Prefeito de Toronto volta a se candidatar após admitir uso de crack
Era uma vez o Canadá, um país tão desenvolvido (11º lugar no Índice de Desenvolvimento Humano da ONU) e tão plácido que quase nunca era mencionado no noticiário internacional –até que apareceu um prefeito do barulho aprontando altas confusões.
Essa introdução à moda da "Sessão da Tarde" resume o impacto provocado por Rob Ford, 44 anos e estimados 118 quilos, em Toronto, maior cidade canadense (2,8 milhões de habitantes) e líder em rankings de qualidade de vida.
Os escândalos que chamaram a atenção para Ford fora do Canadá envolvem crack, aparições bêbadas em vídeo, acusações de assédio e declarações desconcertantes.
Apesar de tudo isso, ele se tornou ontem o primeiro candidato inscrito para a eleição municipal de outubro. Prometeu "Ford more years" (trocadilho com "four more years", mais quatro anos) e disse ser o melhor prefeito da história de Toronto.
A chance de reeleição é concreta. A popularidade dele se mantém –o que não impediu a Câmara de Toronto de cortar 60% de suas verbas de gabinete e autorizar assessores a se reportar ao vice, o discreto Norm Kelly.
'ESTUPOR ALCOÓLICO'
Filho de um empresário e político, Ford começou a trabalhar no negócio da família (fábrica de etiquetas Deco, vendas anuais de US$ 100 milhões) depois de deixar a faculdade de ciência política.
Em 2000, ele se casou com a namorada do ensino médio, Renata, com quem tem hoje um casal de filhos.

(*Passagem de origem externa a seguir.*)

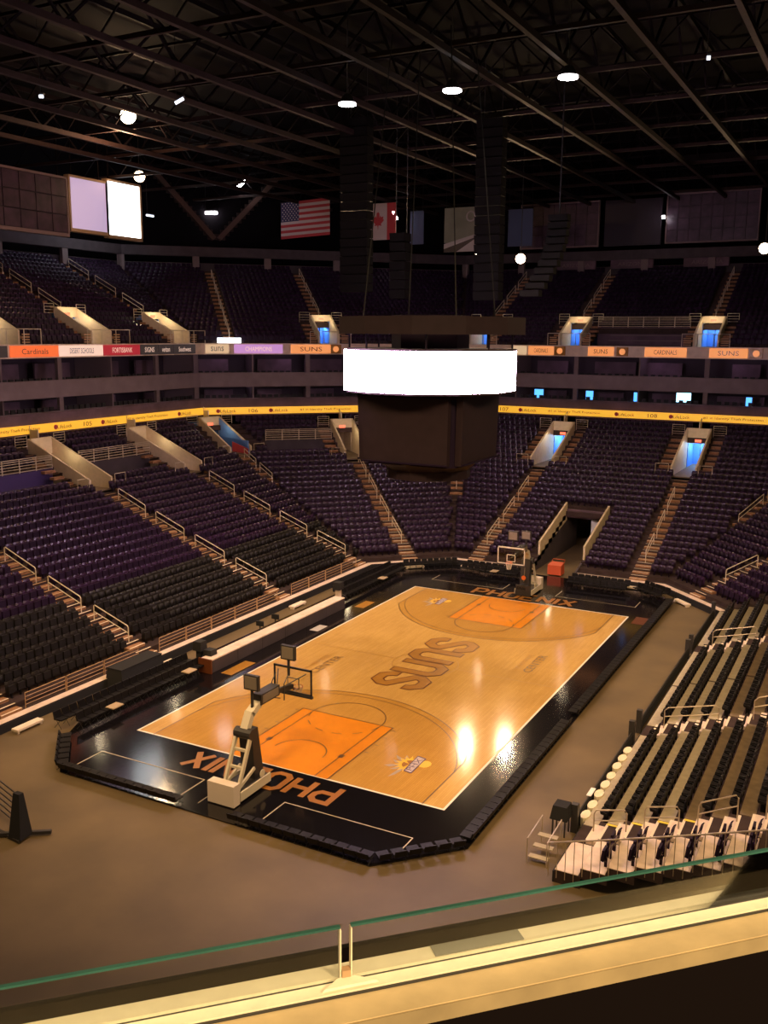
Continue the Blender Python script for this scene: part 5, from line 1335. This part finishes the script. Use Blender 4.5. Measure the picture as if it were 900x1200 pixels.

Vereador em Toronto por dez anos, assumiu a prefeitura em 2010.
Sua gestão foi polêmica desde o início: logo no primeiro ano, gastou US$ 400 mil para remover ciclovias cuja instalação custara US$ 59 mil e se recusou a comparecer à Parada Gay de Toronto, ações que o indispuseram com setores mais à esquerda.

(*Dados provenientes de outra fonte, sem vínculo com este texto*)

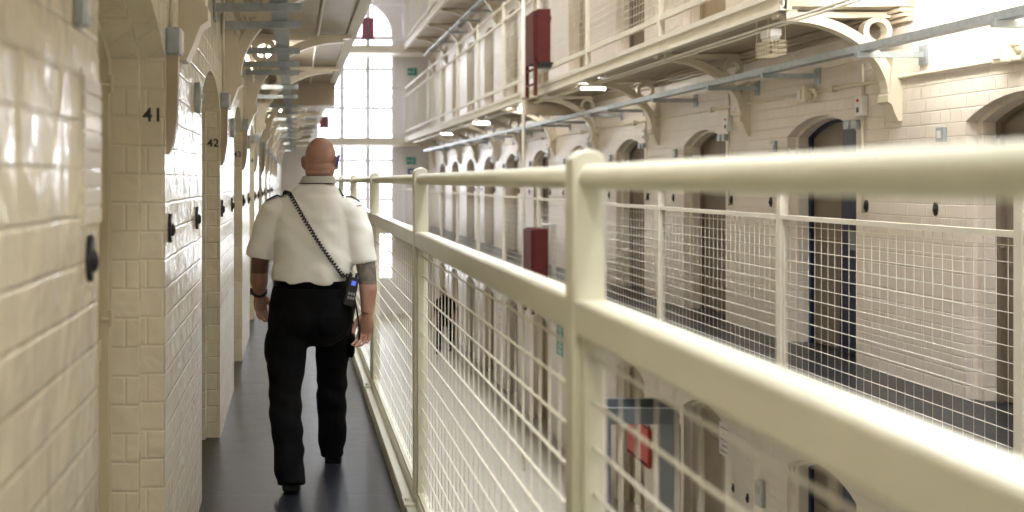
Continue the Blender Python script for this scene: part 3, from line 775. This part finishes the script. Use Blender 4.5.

Seus problemas com álcool e drogas, porém, só começaram a ficar evidentes em maio de 2013, quando imagens que o mostravam fumando crack vieram à tona. O vídeo fazia parte da investigação policial sobre um amigo de Ford acusado de tráfico e extorsão.
Em novembro, após meses dizendo que as alegações eram "ridículas", Ford viu-se obrigado pela polícia –que informara ter cópia do vídeo– a reconhecer que consumira a droga. E admitiu que poderia também estar bêbado: "Fumei crack, OK? Sou viciado? Não. Experimentei? Talvez, numa das minhas situações de estupor alcoólico".
Logo apareceram outro vídeo –cheio de palavrões, em que Ford ameaça matar uma pessoa não identificada–, outra confissão de culpa do prefeito ("eu estava extremamente embriagado") e outro pedido de desculpas aos eleitores.
Em seguida, descobriu-se que ex-assessores seus o acusaram de "comportamento impróprio" numa festa em 2012, incluindo cocaína, prostitutas, alusões racistas a um motorista de táxi, insultos sexistas a assessoras e a alegação de que teria feito sexo com uma delas, Olivia Gondek.
A resposta do prefeito chocou ainda mais a família canadense: "[A acusação] diz que eu queria 'comer a xoxota dela'. Eu jamais diria uma coisa dessas. Sou casado e feliz e tenho mais que o suficiente para comer em casa".
Na sequência –adivinhe–, Ford pediu desculpas pela "linguagem inaceitável" (vídeo com os "greatest hits" do prefeito, editado pelo jornal "The Guardian", termina com cinco pedidos de perdão).
Para coroar um mês difícil, o prefeito tornou literal seu estilo "trator": na sessão da Câmara que votou a redução de seus poderes, ele investiu contra manifestantes nas galerias e, no caminho, atropelou a vereadora Pam McConnell (é verdade que a ajudou a se levantar em seguida).
Depois da admissão do uso de crack, em vez de cair, a aprovação do prefeito subiu 5%. No fim de 2013, embora a maioria dos eleitores da cidade pedisse sua renúncia, 40% elogiavam sua gestão.
Para a jornalista americana Hadley Freeman, Ford representa a "parte insatisfeita" de Toronto, avessa aos liberais de classe média-alta. Esse segmento vê o prefeito como trabalhador, apesar da riqueza dos Ford, e homem de família, apesar das acusações de traição e sexismo.
O investimento na imagem de "cara comum", por oposição à elite, é o que explica sua popularidade, analisa Freeman, que lembra a ex-governadora do Alasca e resume: "Rob Ford é Sarah Palin com um cachimbo de crack".